Raspberry Pi has announced a new model in its flagship Raspberry Pi 5 single-board computer family, taking all the features of the current models but cutting the memory to just 2GB — and, combined with a new cost-reduced stepping of the system-on-chip at the board's heart, slashing the price to $50.

"Raspberry Pi 5 is on the order of 150 times as powerful as the original Raspberry Pi that we launched back in 2012," claims Raspberry Pi's Eben Upton of the latest in the Raspberry Pi single-board computer family. "But as we’ve continued to reach for performance, some components of the design have inevitably become more expensive. Until now, the lowest-cost Raspberry Pi 5 was the 4GB variant, priced at $60. Today, we’re happy to announce the launch of the 2GB Raspberry Pi 5, built on a cost-optimized D0 stepping of the BCM2712 application processor, and priced at just $50."

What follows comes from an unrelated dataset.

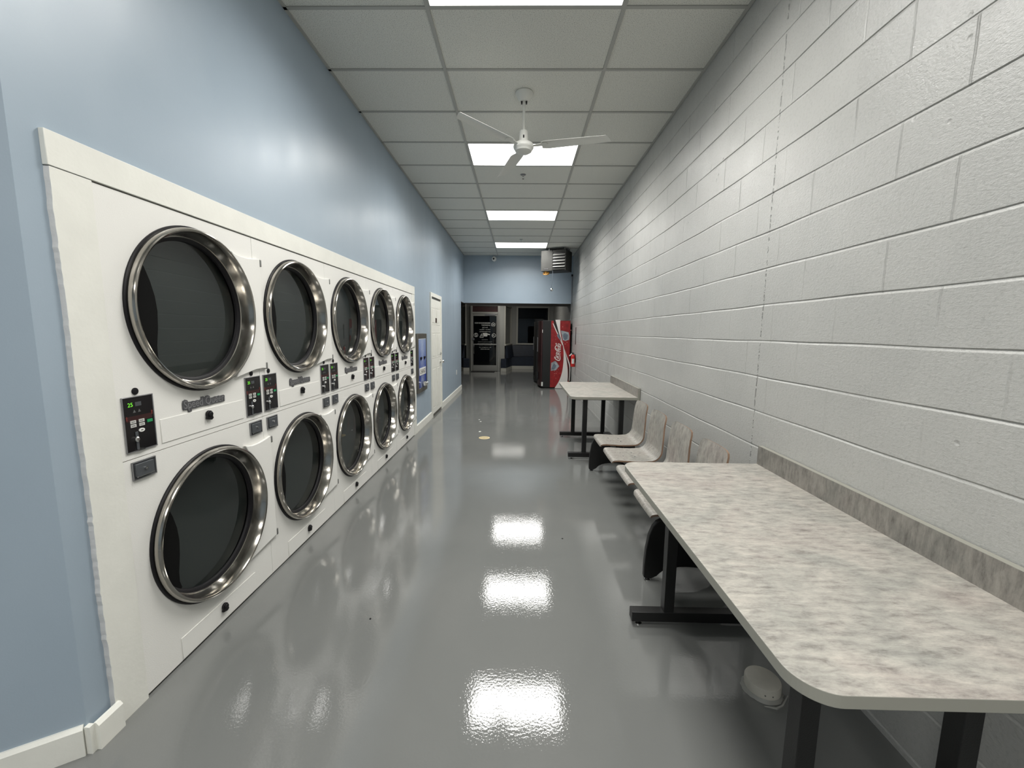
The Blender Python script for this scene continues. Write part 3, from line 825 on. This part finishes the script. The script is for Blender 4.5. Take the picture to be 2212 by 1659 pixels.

The BCM2712, a quad-core Arm Cortex-A76 system-on-chip designed by Broadcom, retains the same specifications in its new "cost-optimized" D0 variant — losing, Upton says, only features that were never actually used. "[The chip] also contains functionality intended to serve other markets, which we don't need," he says of the earlier steppings. "This 'dark silicon' is permanently disabled in the chips we use, but takes up die space, and therefore adds cost. The new D0 stepping strips away all that unneeded functionality, leaving only the bits we need."

To the end user, the difference should be unnoticeable: all the functionality of earlier steppings available to users is still present, and everything still runs at the same speed. All it means is that the new version costs less to make — and while there has been no word yet on using that same cost-reduced stepping to lower the price of other models in the range, the savings have allowed Raspberry Pi to build a budget-friendly variant, which halves the previously smallest available RAM capacity to 2GB while cutting $10 from the retail pricing.

"One of the many advantages of building our own operating system, Raspberry Pi OS, is that we get to focus on optimizing resource usage," Upton adds of software compatibility. "When running on modern hardware, the practical result has been a modern operating system with a dramatically lighter resource footprint than most general-purpose Linux distributions. So, while our most demanding users — who want to drive dual 4Kp60 displays, or open a hundred browser tabs, or compile complex software from source — will probably stick with the existing higher memory-capacity variants of Raspberry Pi 5, many of you will find that this new, lower-cost variant works perfectly well for your use cases."

The new Raspberry Pi 5 2GB is now available at all Raspberry Pi resellers , priced at $50; the Raspberry Pi 4GB remains at $60, for those needing additional memory.